Childcare agencies typically suggest candidates based purely on objective criteria (e.g. availability, experience, and geographic proximity), which means the more subjective criteria often go ignored. In the new world we’re living in, matching based on criteria such as personality, values, communication and parenting style, is more important than ever. If you’re not feeling the chemistry in the first place, chances are it’s not going to work out for the long-term when you’re living and working in close proximity day after day.

myTamarin says: Questions such as “what things did you like/annoyed you about your last family/nanny” or asking about family and upbringing can help uncover some of those more subjective preferences and characteristics.

3.   A pitch in attitude will go a long way

While most nannies are team players, they are generally used to working within the scope of a specific role and duties -- for example, a nanny will spend most of her time with the children and be required to do some light child-related domestic duties and a nanny-housekeeper may spend less time with the children and more time cleaning, cooking, washing, etc. -- the lines are becoming blurred in this current environment –- parents are stepping in and handling some of the nanny’s duties or may be asking nannies to pitch in and help out with things they wouldn’t do under normal circumstances. Those team player traits are needed more than ever.

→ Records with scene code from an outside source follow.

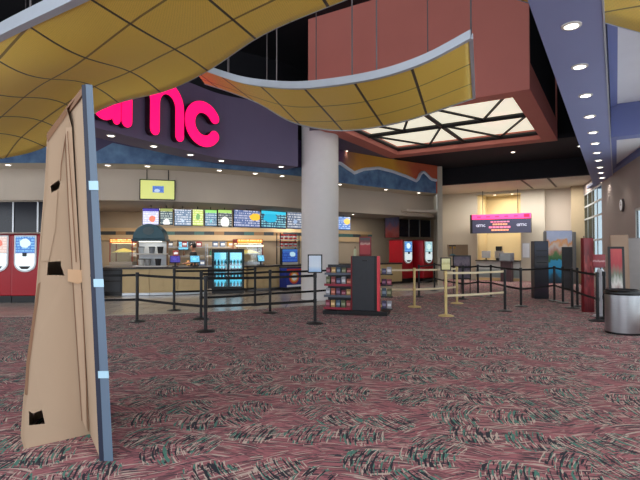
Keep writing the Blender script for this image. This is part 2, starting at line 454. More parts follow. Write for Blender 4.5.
# ---------------------------------------------------------------- column, pilaster, far wall
cc = Vector((0.0, 14.75))
struct('column', MB().lathe([(.57, 0), (.57, 5.5)], 40, (cc.x, cc.y, 0)), M('column_paint', (226, 222, 220), .6, vary=.02), smooth=True)
struct('wall_return', MB().prism([(4.98, 20.3), (5.2, 20.35), (6.45, 25.5), (6.2, 25.5)], 0, 5.05), beige_lit)
def fw(m, t0, t1, z0, z1, d0=0.0, d1=.2):
    a = Vector((AX.x, AX.y))
    return m.prism([far(t0)+a*d0, far(t1)+a*d0, far(t1)+a*d1, far(t0)+a*d1], z0, z1)
def far_t(px):                                                        # where column px meets the far wall
    k = (px-320)/FPX; o = far(0); d = Vector((RX.x, RX.y))
    return -(o.x-k*o.y)/(d.x-k*d.y)
tn0, tn1, tw0, tw1, tr0, tr1 = far_t(477), far_t(521), far_t(447), far_t(468), far_t(545), far_t(572)
m = MB()
fw(m, -4.4, tw0, 0, 4.4); fw(m, tw0, tw1, 0, 1.15); fw(m, tw0, tw1, 1.78, 4.4); fw(m, tw1, tn0, 0, 4.4); fw(m, tn1, tr0, 0, 4.4); fw(m, tn0, tn1, 4.28, 4.4)
struct('wall_far', m, beige_lit)
m = MB(); fw(m, tr0-.02, tr1+.02, 0, 4.4, .35, .5); struct('wall_recess', m, beige)
m = MB(); fw(m, tr1, tr1+.9, 0, 4.4, -.3, .5); struct('wall_pier', m, M('pier_paint', (178, 158, 126), .7, vary=.03))
m = MB(); fw(m, tn0-.2, tn1+.2, 0, 4.4, 2.2, 2.35); fw(m, tn0-.15, tn0-.001, 0, 4.4, .2, 2.2); fw(m, tn1+.001, tn1+.15, 0, 4.4, .2, 2.2)
struct('wall_niche', m, ochre)
m = MB(); fw(m, tn0-.2, tn1+.2, 4.4, 4.5, 0, 2.4); struct('ceiling_niche', m, beige_lit)
m = MB(); fw(m, tw0-.3, tw1+.3, .6, 2.6, 1.0, 1.1); struct('wall_booth', m, M('booth_paint', (150, 128, 108), .7))

# ---------------------------------------------------------------- right wall with its windows
def rbox(m, s0, s1, z0, z1, i0=-.09, i1=0.0):
    return m.prism([rw(s0, i0), rw(s1, i0), rw(s1, i1), rw(s0, i1)], z0, z1)
m = MB()
ws0, ws1, wz0, wz1 = .15, 4.4, .55, 3.98
ws2, ws3, wy0, wy1 = 9.0, 9.9, .35, 2.65
ws4, ws5, wq0, wq1 = 10.2, 19.5, .25, 3.95
rbox(m, -.6, ws0, 0, 5.2); rbox(m, ws0, ws1, 0, wz0); rbox(m, ws0, ws1, wz1, 5.2); rbox(m, ws1, ws2, 0, 5.2)
rbox(m, ws2, ws3, 0, wy0); rbox(m, ws2, ws3, wy1, 5.2); rbox(m, ws3, ws4, 0, 5.2); rbox(m, ws4, ws5, 0, wq0); rbox(m, ws4, ws5, wq1, 5.2); rbox(m, ws5, 20, 0, 5.2)
struct('wall_right', m, taupe)
win_frame = M('window_frame_paint', (176, 178, 176), .5)
def window(name, s0, s1, z0, z1, nv, zs):
    w = tag(thing(name, None, None, (0, 0, 0)), kind='structure')
    f = MB(); e = .06
    rbox(f, s0, s1, z0, z0+e, -.06, -.015); rbox(f, s0, s1, z1-e, z1, -.06, -.015); rbox(f, s0, s0+e, z0+e, z1-e, -.06, -.015); rbox(f, s1-e, s1, z0+e, z1-e, -.06, -.015)
    for i in range(1, nv):
        s = s0+(s1-s0)*i/nv; rbox(f, s-.025, s+.025, z0+e, z1-e, -.05, -.02)
    for z in zs: rbox(f, s0+e, s1-e, z-.035, z+.035, -.05, -.022)
    tag(f.build('window_frame', win_frame, w), kind='structure')
    g = MB(); rbox(g, s0+e, s1-e, z0+e, z1-e, -.04, -.032)
    tag(g.build('window_pane', glass_w, w), kind='structure')
window('window_1', ws0, ws1, wz0, wz1, 4, (3.40, 2.85, 1.9, 1.2))
window('window_2', ws2, ws3, wy0, wy1, 1, (1.4,))
window('window_3', ws4, ws5, wq0, wq1, 7, (1.4, 2.7))

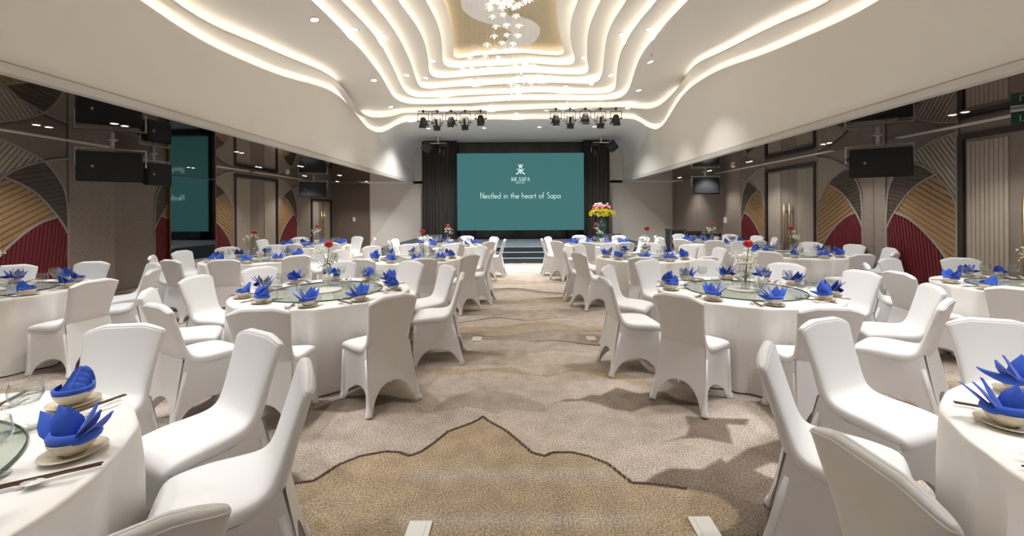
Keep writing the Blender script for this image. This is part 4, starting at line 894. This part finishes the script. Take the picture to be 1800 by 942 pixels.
mb = MB(); mb.box(-2.5,2.5,.12,.35,-1.5,1.5); 
for x in (-2.0,2.0): mb.box(x-.05,x+.05,.35,.62,-1.962,1.5)
mb.obj('mount', M['black_metal'], sc)
mb = MB(); emblem(mb, 0.0, .73, .40, -.006); mb.obj('emblem', M['letter'], sc)
mb = MB(); write(mb, 'KK SAPA', .005, .445, .145, font=SER, sp=.06, y=-.006); mb.obj('hotel_name', M['letter'], sc)
mb = MB(); write(mb, 'HOTEL', 0.0, .335, .07, .16, .55, y=-.006); mb.obj('hotel_word', M['letter'], sc)
mb = MB(); write(mb, 'Nestled in the heart of Sapa', 0.0, -.27, .235, .085, .085, y=-.006); mb.obj('slogan', M['letter'], sc)
# curtains
def curtain(x0, x1, y, z0, z1, seed, label):
    rng = random.Random(seed); n = int((x1-x0)/.012); cx = (x0+x1)/2; rows = []
    ph = [rng.uniform(0,6) for _ in range(3)]
    for z in (z0, z0+.5, (z0+z1)/2, z1-.3, z1):
        rows.append([(x0-cx+.012*k, .055*math.sin(.012*k*46+ph[0]+1.6*math.sin(.012*k*5+ph[1]))+.02*math.sin(.012*k*17+ph[2]+z*.3), z) for k in range(n+1)])
    mb = MB(); mb.grid(rows); r = empty('stage_curtain', (cx,y,0), 0, label, 'curtain', None)
    o = mb.obj('pleated_fabric', M['curtain'], r, True)
    mb = MB(); mb.box(x0-cx,x1-cx,-.02,.03,z1,z1+.03); mb.obj('curtain_track', M['black_metal'], r)
curtain(-4.02,-2.56,16.95,.46,4.55,1,'dark pleated floor-length curtain left of the teal screen')
curtain(2.72,3.84,16.95,.46,4.55,2,'dark pleated floor-length curtain right of the teal screen')
# podium with flowers
p = empty('podium', (3.06,15.0,.45), label='dark wooden lectern with teal emblem panel, right of the screen', cat='lectern')
mb = MB(); mb.cbox(-.30,.30,-.20,.20,.0,.06,.008); mb.obj('plinth', M['podium'], p)
mb = MB(); mb.cbox(-.26,-.17,-.16,.16,.06,.95,.006); mb.obj('side_panel', M['podium'], p); mb = MB(); mb.cbox(.17,.26,-.16,.16,.06,.95,.006); mb.obj('side_panel', M['podium'], p)
mb = MB(); mb.cbox(-.17,.17,-.14,.12,.06,.95,.004); fp = mb.obj('front_panel', M['teal'], p)
mb = MB(); emblem(mb, 0.0, .70, .15, -.143); mb.obj('emblem', M['gold_text'], fp)
mb = MB(); write(mb, 'KK SAPA', 0, .60, .062, font=SER, sp=.06, y=-.143); mb.obj('name_lettering', M['silver_text'], fp)
mb = MB(); mb.cbox(-.36,.36,-.24,.22,.95,1.0,.008); mb.obj('top', M['podium'], p)
mb = MB(); mb.cbox(-.35,.35,-.23,-.20,.96,1.13,.006); lp = mb.obj('lip_panel', M['teal'], p)
mb = MB(); emblem(mb, -.27, .985, .07, -.233); write(mb, 'KK SAPA', -.10, .995, .05, font=SER, sp=.06, y=-.233); write(mb, 'HOTEL', .17, .995, .045, .14, .3, y=-.233); mb.obj('name_lettering', M['silver_text'], lp)
fa = empty('flower_arrangement', (3.06,15.0,1.457), label='wide yellow and pink flower arrangement on top of the lectern', cat='flowers')
rng = random.Random(4)
mb = MB(); mb.lathe([(.02,0),(.16,0),(.18,.06),(.15,.08),(.02,.06)], 18); mb.obj('tray', M['black'], fa, True)
def blossoms(name, m, n, fn, r0, r1, petals=True):
    mb = MB()
    for k in range(n):
        c = Vector(fn()); r = rng.uniform(r0,r1)
        if petals:
            for j in range(5):
                a = 2*PI*j/5+rng.random(); d = Vector((math.cos(a),-.35,math.sin(a))).normalized(); t = d.cross(Vector((0,1,.2))).normalized()
                mb.add([c, c+d*r*.6+t*r*.42, c+d*r*1.1+Vector((0,-.01,0)), c+d*r*.6-t*r*.42], [(0,1,2,3)])
            mb.ball(c+Vector((0,-.006,0)), r*.3, 6, 4)
        else: mb.ball(c, r, 8, 5); 
    tag(mb.obj(name, M[m], fa), kind='stuff')
def yel():
    a = rng.uniform(-1,1); return (a*.46, -.20-rng.uniform(0,.10)*(1-abs(a)), .22-.30*rng.random()**1.3*(1-.4*abs(a))-.08*a*a)
blossoms('yellow_blossoms','yellow',150,yel,.03,.05)
blossoms('pink_blossoms','pink',34,lambda:(rng.uniform(-.30,.32),rng.uniform(-.14,.1),.27+rng.uniform(-.05,.09)),.04,.06,False)
blossoms('pale_blossoms','paleflower',16,lambda:(rng.uniform(-.26,.26),rng.uniform(-.12,.1),.34+rng.uniform(-.06,.08)),.035,.05,False)
mb = MB()
for k in range(60):
    a = rng.uniform(0,2*PI); d = Vector((math.cos(a),math.sin(a)*.6,rng.uniform(-.1,.8))).normalized(); t = d.cross(Vector((0,0,1))).normalized(); c = Vector((d.x*.2,d.y*.12,.12+d.z*.12)); L = rng.uniform(.12,.2)
    mb.add([c, c+d*L*.5+t*.018, c+d*L, c+d*L*.5-t*.018], [(0,1,2,3)])
tag(mb.obj('foliage', M['leaf'], fa), kind='stuff')
# floor monitors on the stage front
for x, w_, side in ((-2.97,.60,'left'),(3.26,.66,'right')):
    r = empty('stage_monitor', (x,14.0,.452), 0, f"low black wedge loudspeaker on the {side} of the stage", 'speaker')
    mb = MB(); W = w_/2; mb.add([(-W,-.2,0),(W,-.2,0),(W,.25,0),(-W,.25,0),(-W,-.16,.12),(W,-.16,.12),(W,.12,.34),(-W,.12,.34),(W,.25,.34),(-W,.25,.34)],[(0,3,2,1),(0,1,5,4),(4,5,6,7),(7,6,8,9),(3,9,8,2),(0,4,7,9,3),(1,2,8,6,5)]); mb.obj('cabinet', M['black'], r)
    mb = MB(); mb.add([(-W+.03,-.158,.14),(W-.03,-.158,.14),(W-.03,.09,.335),(-W+.03,.09,.335)],[(0,1,2,3)]); o = mb.obj('grille', M['grille'], r); o.location = (0,-.008,.01)
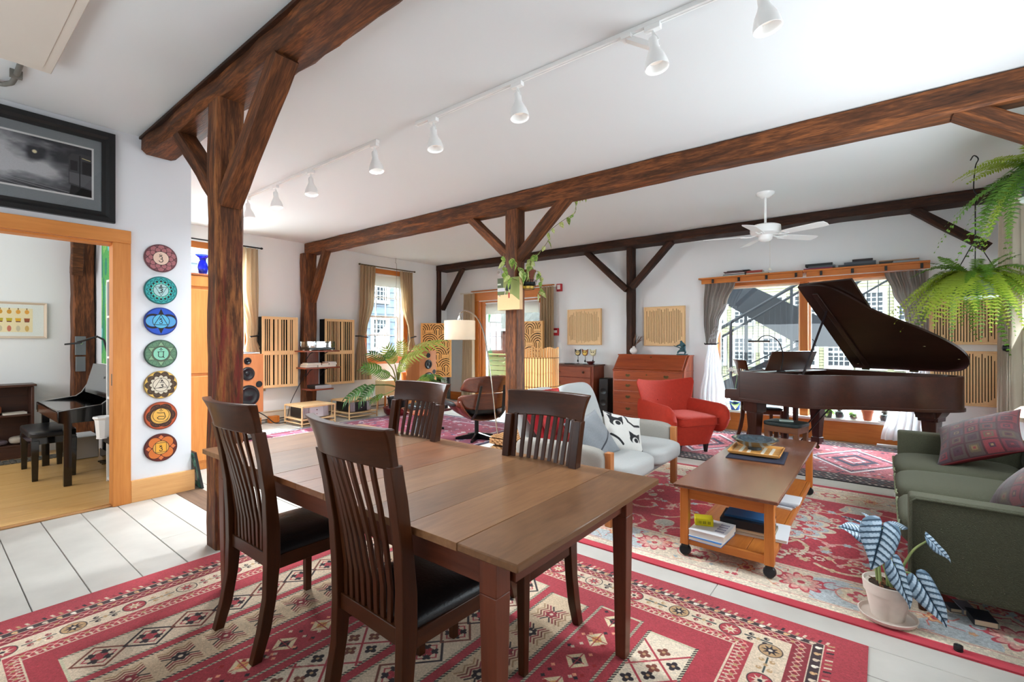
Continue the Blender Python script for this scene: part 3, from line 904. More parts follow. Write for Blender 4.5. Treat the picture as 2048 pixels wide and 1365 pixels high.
# ---------------------------------------------------------------- outside
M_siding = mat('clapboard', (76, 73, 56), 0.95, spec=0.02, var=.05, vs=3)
def facade(name, label, axis, base, a0, a1, z0, z1, step, wins, msid, mtrim, depth=.6):
    """clapboard house front; axis: direction it runs along; wins: (a, z, w, h)"""
    t = thing(name, label, 'building', (0, 0, 0))
    b = MB()
    sgn = 1
    if axis == 'x': b.box(a0, a1, base + .03, base + depth, z0, z1)
    else: b.box(base - depth, base - .03, a0, a1, z0, z1)
    b.build('wall_core', msid, t, smooth=0)
    b = MB()
    z = z0
    while z < z1:
        zz = z + step
        if axis == 'x': b.hexa([(a0, base - .03, z), (a1, base - .03, z), (a1, base + .04, z), (a0, base + .04, z)], [(a0, base, zz), (a1, base, zz), (a1, base + .04, zz), (a0, base + .04, zz)])
        else: b.hexa([(base - .04, a0, z), (base + .03, a0, z), (base + .03, a1, z), (base - .04, a1, z)], [(base - .04, a0, zz), (base, a0, zz), (base, a1, zz), (base - .04, a1, zz)])
        z = zz
    o = b.build('clapboard', msid, t, smooth=0); o['kind'] = 'stuff'
    mg = mat('far_glass', (22, 24, 26), .3, spec=.05)
    for (a, zc, w, h) in wins:
        m = MB()
        def bx(p, q, u, v, d0, d1):
            if axis == 'x': m.box(p, q, base - d1, base - d0, u, v)
            else: m.box(base + d0, base + d1, p, q, u, v)
        f = .14
        bx(a - w / 2 - f, a - w / 2, zc - h / 2 - f, zc + h / 2 + f, -.02, .09); bx(a + w / 2, a + w / 2 + f, zc - h / 2 - f, zc + h / 2 + f, -.02, .09)
        bx(a - w / 2, a + w / 2, zc + h / 2, zc + h / 2 + f, -.02, .09); bx(a - w / 2, a + w / 2, zc - h / 2 - f, zc - h / 2, -.02, .11)
        for i in (1, 2, 3):
            bx(a - w / 2 + w * i / 4 - .02, a - w / 2 + w * i / 4 + .02, zc - h / 2, zc + h / 2, .0, .055)
        for j in range(1, 6):
            k = .035 if j == 3 else .018
            bx(a - w / 2, a + w / 2, zc - h / 2 + h * j / 6 - k, zc - h / 2 + h * j / 6 + k, .0, .05)
        q = m.build('window', mtrim, t, smooth=0)
        m = MB(); bx(a - w / 2, a + w / 2, zc - h / 2, zc + h / 2, .031, .036)
        m.build('pane', mg, q, smooth=0)
    return t
M_far_trim = mat('far_trim', (84, 84, 82), .9, spec=.02)
# outside the piano window
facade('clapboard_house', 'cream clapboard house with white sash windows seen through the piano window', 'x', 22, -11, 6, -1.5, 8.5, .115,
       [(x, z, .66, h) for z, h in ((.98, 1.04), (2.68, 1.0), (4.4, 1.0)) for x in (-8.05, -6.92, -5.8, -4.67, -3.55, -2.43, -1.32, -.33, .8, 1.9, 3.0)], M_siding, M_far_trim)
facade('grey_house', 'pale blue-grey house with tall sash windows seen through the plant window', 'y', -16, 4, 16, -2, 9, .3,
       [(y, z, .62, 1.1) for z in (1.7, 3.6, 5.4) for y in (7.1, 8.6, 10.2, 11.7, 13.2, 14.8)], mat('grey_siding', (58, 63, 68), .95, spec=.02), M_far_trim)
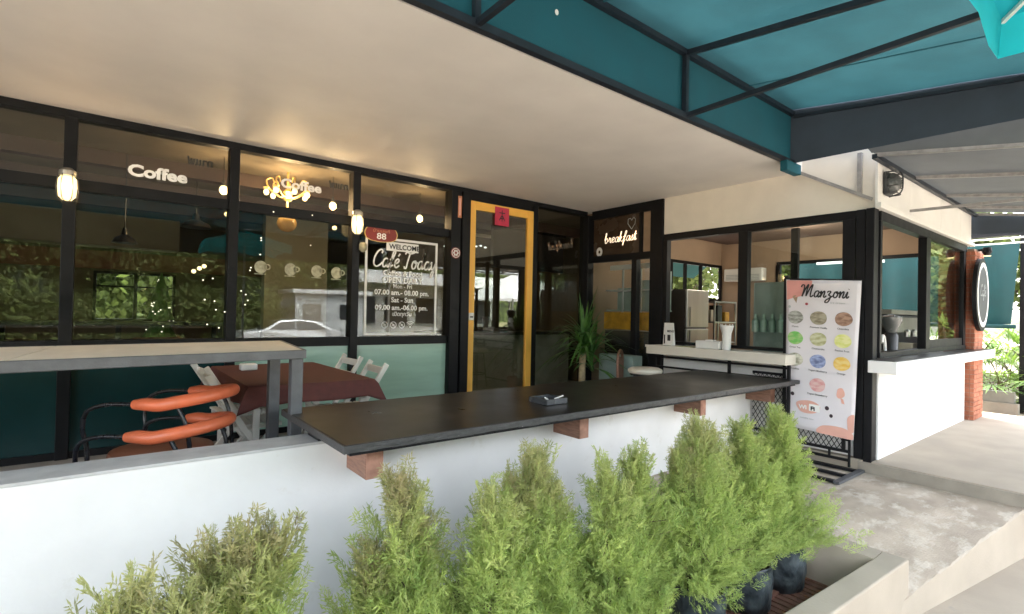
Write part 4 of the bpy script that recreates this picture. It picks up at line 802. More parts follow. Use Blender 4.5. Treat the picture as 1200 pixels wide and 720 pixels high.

myTamarin says: Flexibility is key on both sides and having the willingness and ability to work effectively with other adults within the home and share the burden is a highly needed skill.

4. Is temp to perm the new norm?

Rather than going straight into a permanent search, more and more families are starting off with temporary cover while they take their time to find the right permanent nanny. What we’re finding in many cases is that the family are coming to love the temporary nanny and end up offering them the permanent role There are benefits to this approach for both sides as it really does give you the opportunity to figure out if you have that chemistry and it’s a good match before committing. Temporary jobs are a great opportunity for people who are just starting out as a nanny, or transitioning from a different sector of childcare, to build some relevant experience.

myTamarin says: Nannies who are hanging out for that perfect permanent position, should be open to temporary positions as you never know how it will turn out.

5. A nanny’s online presence is as important as her CV

The days of purely hiring through CVs and written references are long gone. The more thorough agencies and employers are going to do at least two verbal reference checks with previous employers and will also check out a nanny’s online presence too. Yes, nannies are allowed a social life, but need to be able to balance this with maintaining a professional presence and demonstrating their love and suitability for childcare.

myTamarin says: At the most basic level, the right social media profile picture will help. We're also seeing that nannies who are really serious about standing out from the crowd are starting to create their own childcare/nanny specific social media pages to help build a professional brand.